I think I have a way to fix impostor syndrome. Rachael Cayley tells us that it is “a failure to internalize success”. I like that way of putting it. Obviously, the individual solution is to, well, internalize your successes. But how do we make that happen more generally in the student population, so that those who get good grades and, therefore, might go on to pursue advanced degrees, not only are in fact successful, but also feel entitled to the grants and the tenure we give them?

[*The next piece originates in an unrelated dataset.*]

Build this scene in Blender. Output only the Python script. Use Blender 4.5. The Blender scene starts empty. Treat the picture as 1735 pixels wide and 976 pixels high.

First, I think there should be more on-site written exams with a fixed time limit and no materials (no books, notes, phones, laptops, etc.) Don’t tell me that this tests an “irrelevant” skill, since in “real life” students will always have access to “the internet”. Don’t tell me it just demands memorization, not learning. What it demands is internalization of learning. Getting a good grade on such an exam requires not just that they have successfully understood the material, it requires that the students make that success, i.e., that understanding, their own, rather than feeling forever dependent on whatever source happened to teach it to them. When they then successfully “regurgitate” it, they show themselves that they really did appropriate the material.
Second, grade the students on a curve. Getting an A should not tell students that they have reached some arbitrary level of understanding as defined by an institution. It should tell them plainly that they are the smartest in their class. Graduating with straight As should not make you unsure of whether you can impress some future teacher or other authority. It should make you confident that you’re better able to impress such authorities than most others.
It’s that simple. The reason impostor syndrome has become, as Rachael put is, a general “academic condition” rather than a rare disorder is that we’ve stopped grading students on their abilities. If we started doing that again, this problem would go away in about a generation. But we’d also have a generation of horrifyingly competent young people. Maybe that fear is part of what’s holding us back?